Major ROBERT ANDERSON, U. S. Army:

SIR: Your letter of the 1st instant occasions some anxiety to the President.

On the information of Captain Fox he had supposed you could hold out till the 15th instant without any great inconvenience; and had prepared an expedition to relieve you before that period.

Hoping still that you will be able to sustain yourself till the 11th or 12th instant, the expedition will go forward; and, finding your flag flying, will attempt to provision you, and, in case the effort is resisted, will endeavor also to re-enforce you.

You will therefore hold out, if possible, till the arrival of the expedition.

It is not, however, the intention of the President to subject your command to any danger or hardship beyond what, in your judgment, would be usual in military life; and he has entire confidence that you will act as becomes a patriot and soldier, under all circumstances.

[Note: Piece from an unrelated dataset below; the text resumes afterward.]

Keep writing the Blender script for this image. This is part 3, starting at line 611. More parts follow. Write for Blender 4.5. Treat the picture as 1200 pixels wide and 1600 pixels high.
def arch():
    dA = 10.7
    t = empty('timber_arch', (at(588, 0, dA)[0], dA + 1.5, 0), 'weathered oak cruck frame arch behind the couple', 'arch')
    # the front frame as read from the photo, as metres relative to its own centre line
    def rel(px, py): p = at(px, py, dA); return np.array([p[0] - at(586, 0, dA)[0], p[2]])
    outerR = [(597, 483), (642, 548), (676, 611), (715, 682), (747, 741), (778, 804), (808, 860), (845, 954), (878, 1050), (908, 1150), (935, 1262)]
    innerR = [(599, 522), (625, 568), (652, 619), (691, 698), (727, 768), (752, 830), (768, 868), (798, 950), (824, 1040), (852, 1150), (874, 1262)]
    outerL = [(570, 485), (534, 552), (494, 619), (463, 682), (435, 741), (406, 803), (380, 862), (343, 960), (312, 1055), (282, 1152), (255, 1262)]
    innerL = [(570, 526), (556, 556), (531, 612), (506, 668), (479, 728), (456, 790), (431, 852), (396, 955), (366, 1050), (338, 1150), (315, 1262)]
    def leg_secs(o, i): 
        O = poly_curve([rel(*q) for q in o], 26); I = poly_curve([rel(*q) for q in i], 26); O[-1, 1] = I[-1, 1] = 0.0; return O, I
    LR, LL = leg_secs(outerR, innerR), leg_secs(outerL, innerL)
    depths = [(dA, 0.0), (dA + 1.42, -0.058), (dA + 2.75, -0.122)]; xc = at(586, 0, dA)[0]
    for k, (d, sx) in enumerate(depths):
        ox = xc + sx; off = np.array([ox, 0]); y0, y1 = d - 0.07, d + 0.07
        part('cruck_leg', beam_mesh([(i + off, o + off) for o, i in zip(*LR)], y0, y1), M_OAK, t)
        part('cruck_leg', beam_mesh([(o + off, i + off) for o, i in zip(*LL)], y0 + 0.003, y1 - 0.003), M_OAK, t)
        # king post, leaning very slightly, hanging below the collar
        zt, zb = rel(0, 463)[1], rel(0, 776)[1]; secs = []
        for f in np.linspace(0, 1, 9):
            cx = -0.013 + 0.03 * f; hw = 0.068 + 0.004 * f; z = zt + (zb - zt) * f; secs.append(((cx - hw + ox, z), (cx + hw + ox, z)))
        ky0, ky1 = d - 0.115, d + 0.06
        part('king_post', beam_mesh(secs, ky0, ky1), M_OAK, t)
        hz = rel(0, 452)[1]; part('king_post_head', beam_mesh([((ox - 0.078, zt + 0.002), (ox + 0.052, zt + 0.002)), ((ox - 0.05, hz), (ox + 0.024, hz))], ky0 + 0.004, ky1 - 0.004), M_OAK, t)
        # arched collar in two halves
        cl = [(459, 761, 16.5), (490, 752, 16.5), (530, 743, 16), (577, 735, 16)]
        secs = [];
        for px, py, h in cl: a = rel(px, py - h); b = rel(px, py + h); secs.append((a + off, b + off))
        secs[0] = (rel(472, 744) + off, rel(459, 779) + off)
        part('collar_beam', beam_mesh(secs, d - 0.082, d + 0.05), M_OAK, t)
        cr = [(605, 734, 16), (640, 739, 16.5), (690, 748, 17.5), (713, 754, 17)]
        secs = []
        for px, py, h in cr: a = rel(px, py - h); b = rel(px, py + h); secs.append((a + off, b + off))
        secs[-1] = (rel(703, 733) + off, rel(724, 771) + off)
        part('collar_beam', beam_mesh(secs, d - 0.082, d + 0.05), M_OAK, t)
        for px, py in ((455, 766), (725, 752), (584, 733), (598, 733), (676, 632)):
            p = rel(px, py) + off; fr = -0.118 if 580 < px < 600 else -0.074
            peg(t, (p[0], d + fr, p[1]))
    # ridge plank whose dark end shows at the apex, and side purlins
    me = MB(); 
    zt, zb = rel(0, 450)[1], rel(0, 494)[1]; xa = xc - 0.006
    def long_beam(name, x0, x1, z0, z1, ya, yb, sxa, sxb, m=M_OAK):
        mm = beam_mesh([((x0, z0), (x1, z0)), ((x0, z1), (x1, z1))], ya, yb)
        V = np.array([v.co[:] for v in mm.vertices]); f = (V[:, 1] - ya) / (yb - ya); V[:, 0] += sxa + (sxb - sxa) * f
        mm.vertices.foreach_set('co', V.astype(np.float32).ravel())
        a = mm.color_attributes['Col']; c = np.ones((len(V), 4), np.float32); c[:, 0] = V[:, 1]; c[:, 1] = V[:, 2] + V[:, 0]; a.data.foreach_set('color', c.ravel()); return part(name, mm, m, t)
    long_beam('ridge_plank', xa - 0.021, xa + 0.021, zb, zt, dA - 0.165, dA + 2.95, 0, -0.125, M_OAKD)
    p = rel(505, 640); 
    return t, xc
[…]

Whenever, if at all, in your judgment, to save yourself and command, a capitulation becomes a necessity, you are authorized to make it.

Respectfully,

SIMON CAMERON,

Secretary of War.

WAR DEPARTMENT,
Washington, April 4, 1861.

Capt. G. V. Fox, Washington, D.C.:

SIR: It having been decided to succor Fort Sumter you have been selected for this important duty. Accordingly you will take charge of the transports in New York having the troops and supplies on board to the entrance of Charleston Harbor, and endeavor, in the first instance, to deliver the subsistence. If you are opposed in this you are directed to report the fact to the senior naval officer of the harbor, who will be instructed by the Secretary of the Navy to use his entire force to open a passage, when you will, if possible, effect an entrance and place both troops and supplies in Fort Sumter.

I am, sir, very respectfully, your obedient servant,

SIMON CAMERON,

Secretary of War.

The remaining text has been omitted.